** start Data **
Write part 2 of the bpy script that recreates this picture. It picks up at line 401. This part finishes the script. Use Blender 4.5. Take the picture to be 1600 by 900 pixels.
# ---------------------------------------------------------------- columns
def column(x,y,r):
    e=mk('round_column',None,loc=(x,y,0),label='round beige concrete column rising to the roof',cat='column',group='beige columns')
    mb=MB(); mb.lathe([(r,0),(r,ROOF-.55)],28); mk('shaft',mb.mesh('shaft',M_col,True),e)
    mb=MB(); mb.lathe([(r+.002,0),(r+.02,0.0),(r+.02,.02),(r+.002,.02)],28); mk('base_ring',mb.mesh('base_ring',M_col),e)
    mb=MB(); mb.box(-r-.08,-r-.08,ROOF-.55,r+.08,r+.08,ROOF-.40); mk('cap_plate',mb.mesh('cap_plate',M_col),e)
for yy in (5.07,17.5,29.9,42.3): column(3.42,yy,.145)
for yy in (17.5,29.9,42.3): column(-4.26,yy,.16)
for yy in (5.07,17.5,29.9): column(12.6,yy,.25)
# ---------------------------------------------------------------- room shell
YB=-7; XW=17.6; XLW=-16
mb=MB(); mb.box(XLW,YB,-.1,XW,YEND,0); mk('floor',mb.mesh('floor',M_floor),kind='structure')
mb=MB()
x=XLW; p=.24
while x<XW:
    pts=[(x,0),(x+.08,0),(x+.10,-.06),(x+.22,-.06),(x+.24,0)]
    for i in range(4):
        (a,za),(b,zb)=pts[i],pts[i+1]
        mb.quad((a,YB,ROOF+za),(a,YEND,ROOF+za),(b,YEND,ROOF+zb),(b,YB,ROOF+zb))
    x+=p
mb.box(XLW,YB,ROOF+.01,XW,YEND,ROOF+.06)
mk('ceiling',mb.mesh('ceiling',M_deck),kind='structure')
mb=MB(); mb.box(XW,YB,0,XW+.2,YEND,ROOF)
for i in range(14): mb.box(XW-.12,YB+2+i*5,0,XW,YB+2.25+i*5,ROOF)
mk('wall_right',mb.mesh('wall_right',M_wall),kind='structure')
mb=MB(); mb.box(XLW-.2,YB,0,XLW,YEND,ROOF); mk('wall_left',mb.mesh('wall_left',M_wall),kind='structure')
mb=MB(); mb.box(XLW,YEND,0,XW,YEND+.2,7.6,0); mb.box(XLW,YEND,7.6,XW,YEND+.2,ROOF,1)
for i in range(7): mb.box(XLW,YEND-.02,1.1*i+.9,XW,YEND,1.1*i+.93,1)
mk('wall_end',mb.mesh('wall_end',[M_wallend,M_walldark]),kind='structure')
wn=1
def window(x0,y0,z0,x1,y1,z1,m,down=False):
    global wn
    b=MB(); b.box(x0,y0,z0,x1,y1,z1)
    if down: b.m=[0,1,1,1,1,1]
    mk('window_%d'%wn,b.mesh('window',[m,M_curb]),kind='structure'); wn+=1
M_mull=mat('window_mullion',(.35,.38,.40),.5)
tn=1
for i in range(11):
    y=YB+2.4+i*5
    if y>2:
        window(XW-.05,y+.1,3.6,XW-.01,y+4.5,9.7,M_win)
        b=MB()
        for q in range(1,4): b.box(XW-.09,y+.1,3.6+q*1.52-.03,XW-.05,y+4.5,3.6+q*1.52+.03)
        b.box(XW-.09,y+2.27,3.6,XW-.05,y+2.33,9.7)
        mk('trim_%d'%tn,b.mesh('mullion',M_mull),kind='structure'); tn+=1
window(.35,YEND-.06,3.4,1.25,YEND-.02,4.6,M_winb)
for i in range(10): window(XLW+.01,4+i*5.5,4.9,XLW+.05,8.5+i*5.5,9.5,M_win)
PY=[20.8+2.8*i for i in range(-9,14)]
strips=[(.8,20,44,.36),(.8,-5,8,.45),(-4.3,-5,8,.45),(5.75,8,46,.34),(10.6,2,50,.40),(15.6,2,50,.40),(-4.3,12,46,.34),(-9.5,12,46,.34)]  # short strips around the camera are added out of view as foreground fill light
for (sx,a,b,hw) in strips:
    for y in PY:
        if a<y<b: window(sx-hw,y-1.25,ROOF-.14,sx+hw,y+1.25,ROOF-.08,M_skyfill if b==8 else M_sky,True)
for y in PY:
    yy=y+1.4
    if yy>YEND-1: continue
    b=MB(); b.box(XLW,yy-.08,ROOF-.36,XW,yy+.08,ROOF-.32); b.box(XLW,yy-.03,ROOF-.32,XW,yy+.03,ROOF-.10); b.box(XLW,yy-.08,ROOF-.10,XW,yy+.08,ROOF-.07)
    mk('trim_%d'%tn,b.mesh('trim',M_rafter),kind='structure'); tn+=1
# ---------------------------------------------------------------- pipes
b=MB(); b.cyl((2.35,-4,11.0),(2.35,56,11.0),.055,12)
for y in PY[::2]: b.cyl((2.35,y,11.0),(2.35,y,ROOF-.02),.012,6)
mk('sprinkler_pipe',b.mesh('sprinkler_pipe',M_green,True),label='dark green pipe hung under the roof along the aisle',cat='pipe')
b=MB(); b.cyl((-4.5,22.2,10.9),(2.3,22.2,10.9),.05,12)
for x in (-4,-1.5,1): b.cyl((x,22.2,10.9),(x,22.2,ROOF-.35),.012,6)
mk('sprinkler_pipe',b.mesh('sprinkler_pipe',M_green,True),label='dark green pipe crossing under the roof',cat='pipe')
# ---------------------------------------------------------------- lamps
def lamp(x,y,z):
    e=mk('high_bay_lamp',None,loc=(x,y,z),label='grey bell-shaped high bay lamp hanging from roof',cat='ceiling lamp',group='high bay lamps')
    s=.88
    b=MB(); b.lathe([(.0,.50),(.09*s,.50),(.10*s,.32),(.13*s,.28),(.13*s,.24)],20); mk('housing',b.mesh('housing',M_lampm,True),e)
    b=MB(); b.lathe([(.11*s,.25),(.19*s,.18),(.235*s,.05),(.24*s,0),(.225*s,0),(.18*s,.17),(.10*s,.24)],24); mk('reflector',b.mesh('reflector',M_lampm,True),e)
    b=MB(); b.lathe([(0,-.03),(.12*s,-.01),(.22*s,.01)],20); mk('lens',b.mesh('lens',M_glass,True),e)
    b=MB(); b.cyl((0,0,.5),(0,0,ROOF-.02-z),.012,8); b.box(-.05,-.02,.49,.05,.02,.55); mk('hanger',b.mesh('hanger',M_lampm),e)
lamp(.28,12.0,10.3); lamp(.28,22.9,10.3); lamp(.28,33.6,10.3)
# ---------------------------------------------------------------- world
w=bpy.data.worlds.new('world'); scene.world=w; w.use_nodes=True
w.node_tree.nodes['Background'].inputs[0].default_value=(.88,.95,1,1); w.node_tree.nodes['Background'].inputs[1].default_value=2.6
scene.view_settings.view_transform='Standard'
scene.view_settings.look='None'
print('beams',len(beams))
** end Data **
What you need to do:
Transcribe the whole listing exactly.

The answer:
Write part 2 of the bpy script that recreates this picture. It picks up at line 401. This part finishes the script. Use Blender 4.5. Take the picture to be 1600 by 900 pixels.
# ---------------------------------------------------------------- columns
def column(x,y,r):
    e=mk('round_column',None,loc=(x,y,0),label='round beige concrete column rising to the roof',cat='column',group='beige columns')
    mb=MB(); mb.lathe([(r,0),(r,ROOF-.55)],28); mk('shaft',mb.mesh('shaft',M_col,True),e)
    mb=MB(); mb.lathe([(r+.002,0),(r+.02,0.0),(r+.02,.02),(r+.002,.02)],28); mk('base_ring',mb.mesh('base_ring',M_col),e)
    mb=MB(); mb.box(-r-.08,-r-.08,ROOF-.55,r+.08,r+.08,ROOF-.40); mk('cap_plate',mb.mesh('cap_plate',M_col),e)
for yy in (5.07,17.5,29.9,42.3): column(3.42,yy,.145)
for yy in (17.5,29.9,42.3): column(-4.26,yy,.16)
for yy in (5.07,17.5,29.9): column(12.6,yy,.25)
# ---------------------------------------------------------------- room shell
YB=-7; XW=17.6; XLW=-16
mb=MB(); mb.box(XLW,YB,-.1,XW,YEND,0); mk('floor',mb.mesh('floor',M_floor),kind='structure')
mb=MB()
x=XLW; p=.24
while x<XW:
    pts=[(x,0),(x+.08,0),(x+.10,-.06),(x+.22,-.06),(x+.24,0)]
    for i in range(4):
        (a,za),(b,zb)=pts[i],pts[i+1]
        mb.quad((a,YB,ROOF+za),(a,YEND,ROOF+za),(b,YEND,ROOF+zb),(b,YB,ROOF+zb))
    x+=p
mb.box(XLW,YB,ROOF+.01,XW,YEND,ROOF+.06)
mk('ceiling',mb.mesh('ceiling',M_deck),kind='structure')
mb=MB(); mb.box(XW,YB,0,XW+.2,YEND,ROOF)
for i in range(14): mb.box(XW-.12,YB+2+i*5,0,XW,YB+2.25+i*5,ROOF)
mk('wall_right',mb.mesh('wall_right',M_wall),kind='structure')
mb=MB(); mb.box(XLW-.2,YB,0,XLW,YEND,ROOF); mk('wall_left',mb.mesh('wall_left',M_wall),kind='structure')
mb=MB(); mb.box(XLW,YEND,0,XW,YEND+.2,7.6,0); mb.box(XLW,YEND,7.6,XW,YEND+.2,ROOF,1)
for i in range(7): mb.box(XLW,YEND-.02,1.1*i+.9,XW,YEND,1.1*i+.93,1)
mk('wall_end',mb.mesh('wall_end',[M_wallend,M_walldark]),kind='structure')
wn=1
def window(x0,y0,z0,x1,y1,z1,m,down=False):
    global wn
    b=MB(); b.box(x0,y0,z0,x1,y1,z1)
    if down: b.m=[0,1,1,1,1,1]
    mk('window_%d'%wn,b.mesh('window',[m,M_curb]),kind='structure'); wn+=1
M_mull=mat('window_mullion',(.35,.38,.40),.5)
tn=1
for i in range(11):
    y=YB+2.4+i*5
    if y>2:
        window(XW-.05,y+.1,3.6,XW-.01,y+4.5,9.7,M_win)
        b=MB()
        for q in range(1,4): b.box(XW-.09,y+.1,3.6+q*1.52-.03,XW-.05,y+4.5,3.6+q*1.52+.03)
        b.box(XW-.09,y+2.27,3.6,XW-.05,y+2.33,9.7)
        mk('trim_%d'%tn,b.mesh('mullion',M_mull),kind='structure'); tn+=1
window(.35,YEND-.06,3.4,1.25,YEND-.02,4.6,M_winb)
for i in range(10): window(XLW+.01,4+i*5.5,4.9,XLW+.05,8.5+i*5.5,9.5,M_win)
PY=[20.8+2.8*i for i in range(-9,14)]
strips=[(.8,20,44,.36),(.8,-5,8,.45),(-4.3,-5,8,.45),(5.75,8,46,.34),(10.6,2,50,.40),(15.6,2,50,.40),(-4.3,12,46,.34),(-9.5,12,46,.34)]  # short strips around the camera are added out of view as foreground fill light
for (sx,a,b,hw) in strips:
    for y in PY:
        if a<y<b: window(sx-hw,y-1.25,ROOF-.14,sx+hw,y+1.25,ROOF-.08,M_skyfill if b==8 else M_sky,True)
for y in PY:
    yy=y+1.4
    if yy>YEND-1: continue
    b=MB(); b.box(XLW,yy-.08,ROOF-.36,XW,yy+.08,ROOF-.32); b.box(XLW,yy-.03,ROOF-.32,XW,yy+.03,ROOF-.10); b.box(XLW,yy-.08,ROOF-.10,XW,yy+.08,ROOF-.07)
    mk('trim_%d'%tn,b.mesh('trim',M_rafter),kind='structure'); tn+=1
# ---------------------------------------------------------------- pipes
b=MB(); b.cyl((2.35,-4,11.0),(2.35,56,11.0),.055,12)
for y in PY[::2]: b.cyl((2.35,y,11.0),(2.35,y,ROOF-.02),.012,6)
mk('sprinkler_pipe',b.mesh('sprinkler_pipe',M_green,True),label='dark green pipe hung under the roof along the aisle',cat='pipe')
b=MB(); b.cyl((-4.5,22.2,10.9),(2.3,22.2,10.9),.05,12)
for x in (-4,-1.5,1): b.cyl((x,22.2,10.9),(x,22.2,ROOF-.35),.012,6)
mk('sprinkler_pipe',b.mesh('sprinkler_pipe',M_green,True),label='dark green pipe crossing under the roof',cat='pipe')
# ---------------------------------------------------------------- lamps
def lamp(x,y,z):
    e=mk('high_bay_lamp',None,loc=(x,y,z),label='grey bell-shaped high bay lamp hanging from roof',cat='ceiling lamp',group='high bay lamps')
    s=.88
    b=MB(); b.lathe([(.0,.50),(.09*s,.50),(.10*s,.32),(.13*s,.28),(.13*s,.24)],20); mk('housing',b.mesh('housing',M_lampm,True),e)
    b=MB(); b.lathe([(.11*s,.25),(.19*s,.18),(.235*s,.05),(.24*s,0),(.225*s,0),(.18*s,.17),(.10*s,.24)],24); mk('reflector',b.mesh('reflector',M_lampm,True),e)
    b=MB(); b.lathe([(0,-.03),(.12*s,-.01),(.22*s,.01)],20); mk('lens',b.mesh('lens',M_glass,True),e)
    b=MB(); b.cyl((0,0,.5),(0,0,ROOF-.02-z),.012,8); b.box(-.05,-.02,.49,.05,.02,.55); mk('hanger',b.mesh('hanger',M_lampm),e)
lamp(.28,12.0,10.3); lamp(.28,22.9,10.3); lamp(.28,33.6,10.3)
# ---------------------------------------------------------------- world
w=bpy.data.worlds.new('world'); scene.world=w; w.use_nodes=True
w.node_tree.nodes['Background'].inputs[0].default_value=(.88,.95,1,1); w.node_tree.nodes['Background'].inputs[1].default_value=2.6
scene.view_settings.view_transform='Standard'
scene.view_settings.look='None'
print('beams',len(beams))